Updated: 9/11/06; 7:28:05 AM.
Sustainability
        

Thursday, December 19, 2002

Do the math: NOT the path to energy independence.

US Fish and Wildlife Service:  How much oil in the arctic national wildlife refuge (ANWR)?  To sum up:  there is a 50% chance of finding 5.3 b barrels of recoverable oil (~7 b at the high end) there (this represents a little over 20% of US reserves or 1.5 years of extra production at current US rates).  At its peak (probably in 2020), Alaskan oil production from the ANWR will likely be 800,000 barrels a day.  That's 1/10 the current US production or 4% of what we currently use each day. [John Robb's Radio Weblog]
9:29:11 PM    comment []  trackback []


"Brave Green World"

[American Prospect]: Architect Bill McDonough is an environmental innovator, but his politics are a lot less thoughtful than his buildings.
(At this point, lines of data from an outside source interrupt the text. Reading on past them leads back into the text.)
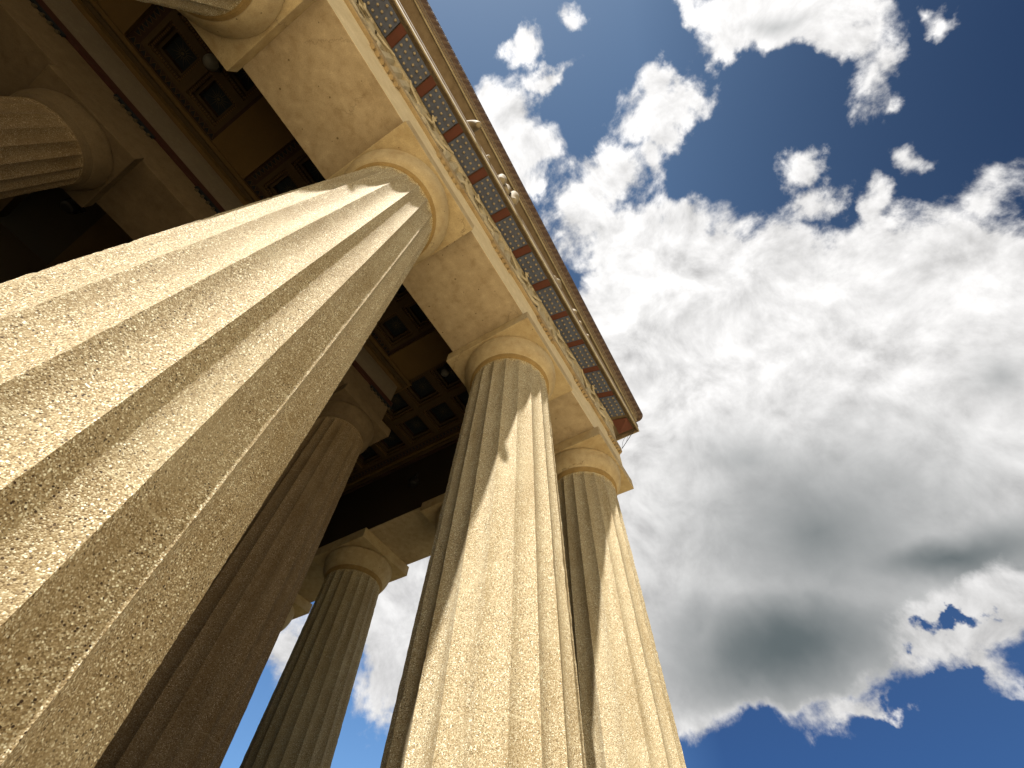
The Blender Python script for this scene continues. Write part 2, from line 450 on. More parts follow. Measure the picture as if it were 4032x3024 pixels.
def man(kn_l=(-.3,-.1,.35), an_l=(-.35,0,.05), kn_r=(.3,-.14,.4), an_r=(.42,0,.04), el_l=(-.4,-.14,.95), ha_l=(-.55,-.2,1.1), el_r=(.42,-.14,1.0), ha_r=(.5,-.2,.75), lean=.08, pel=(0,-.02,.62)):
    px,py,pz = pel
    J = {'pelvis':((px,py,pz),.105),'waist':((px+lean*.4,py-.01,pz+.14),.09),'chest':((px+lean,py-.03,pz+.3),.115),'neck':((px+lean*1.2,py-.05,pz+.42),.05),
     'head':((px+lean*1.3,py-.08,pz+.5),.07),'crown':((px+lean*1.4,py-.08,pz+.58),.055),
     'sh_l':((px+lean-.15,py-.04,pz+.34),.058),'el_l':(el_l,.042),'ha_l':(ha_l,.034),'sh_r':((px+lean+.15,py-.04,pz+.34),.058),'el_r':(el_r,.042),'ha_r':(ha_r,.034),
     'hip_l':((px-.09,py,pz-.06),.085),'kn_l':(kn_l,.06),'an_l':(an_l,.04),'to_l':((an_l[0]-.02,an_l[1]-.12,an_l[2]-.01),.03),
     'hip_r':((px+.09,py,pz-.06),.085),'kn_r':(kn_r,.06),'an_r':(an_r,.04),'to_r':((an_r[0]+.02,an_r[1]-.12,an_r[2]-.01),.03)}
    return J
poses = [man(), man(kn_l=(-.42,-.16,.5),an_l=(-.5,0,.1),el_r=(.36,-.2,1.25),ha_r=(.2,-.22,1.2),lean=-.1),
         man(kn_r=(.38,-.18,.45),an_r=(.55,-.05,.2),el_l=(-.36,-.2,.8),ha_l=(-.2,-.24,.65),lean=.16), man(lean=-.2,kn_l=(-.2,-.12,.3),an_l=(-.42,-.02,.1),el_r=(.3,-.16,.85),ha_r=(.52,-.22,.95))]
fig_me = [figure_mesh('relief_figure', p, HB) for p in poses]
met_x = [(a+b)/2 for a, b in zip(tri_x, tri_x[1:])]
for i, mx in enumerate(met_x):
    w = abs(tri_x[i]-tri_x[i+1])/2-TW-.004
    mb = MB(); mb.box(-w,w,-.028,0,0,1.30)
    pnl = mb.build('metope', M['sculpt'], ent); pnl.location = (mx,-.862,TZ+.004-10.43)
    for k in range(2):
        f = link('relief_figure', fig_me[(i*2+k) % 4], M['sculpt'], pnl)
        f.location = (-.3+.6*k,-.055,.0); f.scale = ((-1 if (i+k) % 2 else 1)*1.0,.62,1.08)

# ---- horizontal cornice
GZ = 12.93
gprof = [(.5,13.27),(.99,13.255),(1.0,13.24),(1.50,13.10),(1.56,13.10),(1.565,GZ+.03),(1.595,GZ+.03),(1.60,GZ-.005),(1.63,GZ-.005),(1.63,13.16),(1.645,13.19),(1.645,13.30),(1.60,13.34),(1.60,13.42),(.5,13.42)]
mb = sweep(gprof, XL, YB)
mm = [0]*len(gprof); mm[7] = 1; mm[8] = 1
mb.m = [m_ for m_ in mm for _ in (0,1)]+[0,0]
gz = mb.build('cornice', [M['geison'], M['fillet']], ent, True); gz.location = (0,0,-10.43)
# mutules with their pegs, red viae between
mut_w = .415; slope = math.atan2(.21,.50)
def mut_pt(o, n):   # point on the sloping soffit, o outward, n below it
    z = 13.24-(o-1.0)*.42
    return z-n
mm_ = MB()
v = []
for nn in (.0,.045):
    for o in (1.005,1.485):
        for sx in (-mut_w,mut_w): v.append((sx,-o,mut_pt(o,nn)))
mm_.add(v, [(0,1,3,2),(4,6,7,5),(0,4,5,1),(2,3,7,6),(0,2,6,4),(1,5,7,3)])
mut_me = mm_.mesh('mutule', True)
gm = MB(); gm.lathe([(.025,-.04),(.030,-.028),(.030,0.0)],12); gut_me = gm.mesh('gutta')
vi = MB(); vi.add([(s_*.102,-o,mut_pt(o,nn)) for nn in (0,.012) for o in (1.005,1.485) for s_ in (-1,1)], [(0,1,3,2),(4,6,7,5),(0,4,5,1),(2,3,7,6),(0,2,6,4),(1,5,7,3)])
via_me = vi.mesh('via', True)
centres = [.42,-.63,-1.665,-2.685,-3.70]+[-3.70-1.072*k for k in range(1,10)]
vias = [(a+b)/2 for a,b in zip(centres,centres[1:])]
def add_mutule(x, y=0, rz=0, w=1.0):
    o = link('mutule', mut_me, M['mutule'], ent); o.location = (x,y,-10.43); o.rotation_euler = (0,0,rz); o.scale = (w,1,1)
    for a in range(6):
        for c in range(3):
            ou = 1.075+c*.165
            gt = link('gutta', gut_me, M['gutta'], o); gt.location = (-.345+a*.138,-ou,mut_pt(ou,.043)); gt.rotation_euler = (-slope,0,0)
            gt.scale = (1/w,1,1)
for x in centres: add_mutule(x)
for x in vias:
    o = link('via', via_me, M['via'], ent); o.location = (x,0,-10.43)
add_mutule(0,-.42,R(90)); add_mutule(0,.63,R(90))
# red corner panel with a gold palmette
cp = MB()
cp.add([(a,-c,mut_pt(max(a,c),.012)) for a,c in ((1.0,1.0),(1.485,1.0),(1.485,1.485),(1.0,1.485))], [(0,1,2,3)])
cp.add([(a,-c,mut_pt(max(a,c),0.0)) for a,c in ((1.0,1.0),(1.485,1.0),(1.485,1.485),(1.0,1.485))], [(3,2,1,0)])
for k in range(9):
    a = R(-80+20*k)+R(-45); L = .19+.03*math.cos(R(-80+20*k))
    bx, by = 1.17, -1.17
    ex, ey = bx+L*math.cos(a)*1.0, by+L*math.sin(a)
    zz = lambda X,Y: mut_pt(max(X,-Y),.02)
    nx, ny = -math.sin(a)*.012, math.cos(a)*.012
    cp.face([(bx+nx,by+ny,zz(bx,by)),(bx-nx,by-ny,zz(bx,by)),(ex-nx,ey-ny,zz(ex,ey)),(ex+nx,ey+ny,zz(ex,ey))],1)
o = cp.build('corner_panel', [M['via'], M['gold']], ent); o.location = (0,0,-10.43)

# ------------------------------------------------------------------ pediment over the front
ped = empty('pediment',(-14.38,0,13.42)); tag(ped,'brown raking cornice of the pediment above the front columns','pediment')
SL = .224; XC = 1.66; XM = -14.38
zc0 = 13.56
def rake(prof, name, mats, mids=None, xe=XC, y_end=None):
    """profile (outward, z above the rake line) along both slopes"""
    n = len(prof); mb = MB()
    xs = [xe, XM, 2*XM-xe]
    vs = []
    for o_, z_ in prof:
        for X in xs: vs.append((X,-o_,zc0+SL*(XC-(X if X >= XM else 2*XM-X))+z_))
    fs = []; ms = []
    for i in range(n):
        j = (i+1) % n
        for k in (0,1): fs.append((i*3+k,i*3+k+1,j*3+k+1,j*3+k)); ms.append((mids or [0]*n)[i])
    fs.append(tuple(i*3 for i in range(n))); ms.append(0); fs.append(tuple(i*3+2 for i in range(n-1,-1,-1))); ms.append(0)
    mb.add(vs, fs); mb.m = ms
    o = mb.build(name, mats, ped, True); o.location = (14.38,0,-13.42)
    return o
rake([(.45,.02),(1.60,.0),(1.62,-.05),(1.665,-.05),(1.68,.06),(1.70,.07),(1.74,.20),(1.74,.26),(.45,.26)], 'raking_cornice', [M['geison'],M['fillet'],M['rake_band']], [0,0,1,2,0,2,1,0,0])
rake([(.45,.265),(1.70,.265),(1.735,.275),(1.80,.32),(1.86,.42),(1.885,.54),(1.86,.56),(.45,.56)], 'gutter_moulding', [M['sima']], xe=1.90)
ty = MB(); ty.face([(1.4,-.42,13.425),(XM,-.42,zc0+SL*(XC-XM)+.02),(2*XM-1.4,-.42,13.425)])
ty.face([(1.4,-.36,13.425),(2*XM-1.4,-.36,13.425),(XM,-.36,zc0+SL*(XC-XM)+.02)])
o = ty.build('tympanum', M['geison'], ped); o.location = (14.38,0,-13.42)

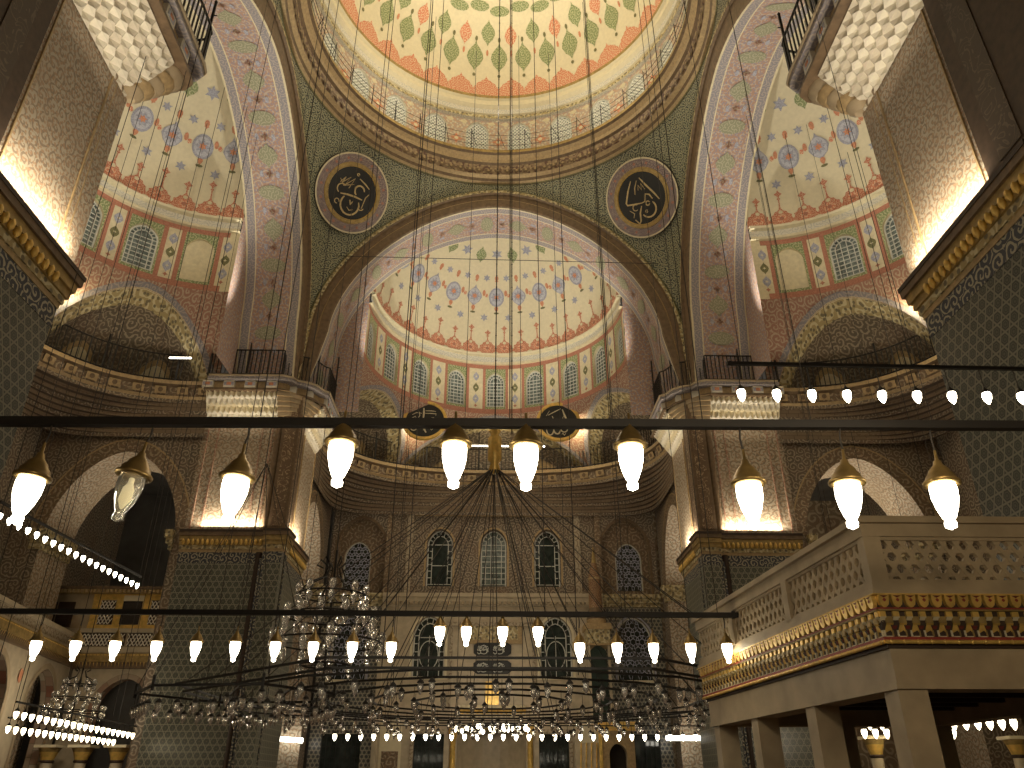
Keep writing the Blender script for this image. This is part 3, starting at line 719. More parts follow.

The authors seem to have the most trouble with McDonough and Company's approach to regulation:

The company's larger vision, he says, is to help the EPA drive the transition away "from a command-and-control culture to one that encourages positive creative activity."

Part of the authors' concern -- McDonough's emphasis on design vs regulation ("ultimately regulation is a signal of design failure") -- is misplaced, imho. Market drivers and business advantage can be far more powerful innovation forces than regulation -- at least for some companies. We see evidence of that in industry after industry after industry, and the adversarial refleces of some environmentalists would do well to relax a bit, and focus on the bad actors.

On the other hand, part of their concern is well placed. The timing of all this matters a great deal. At a moment when environmental nongovernmental organizations are working overtime to defend basic protections such as the Clean Air and Clean Water acts from President Bush and a Republican Congress, America's most famous green architect is in the media dissing regulation as a mostly unnecessary relic.

As with so many contemporary issues, the simple "either/or" answers are not sufficient to the problem. Regulation as we know it is a relic. Unfortunately, it is also not unnecessary. The alternative? For companies, it's what we call "regulatory insulation" -- design products so good, and processes so efficient, that you don't care what the regulators want, because you're years ahead of their wildest dreams; let your competitors spend money on lawyers and lobbysists, while you invest in design and marketing. For governments, it's "regulatory re-engineering" -- redesigning the regulations, and regulatory process itself, with an eye toward the cybernetics of change and a commitment to the underlying driving needs of all the stakeholders.

The payoff is substantial, and not just in reduced operating expenses and legal fees; there's even greater payoff in impact on market share and time to market.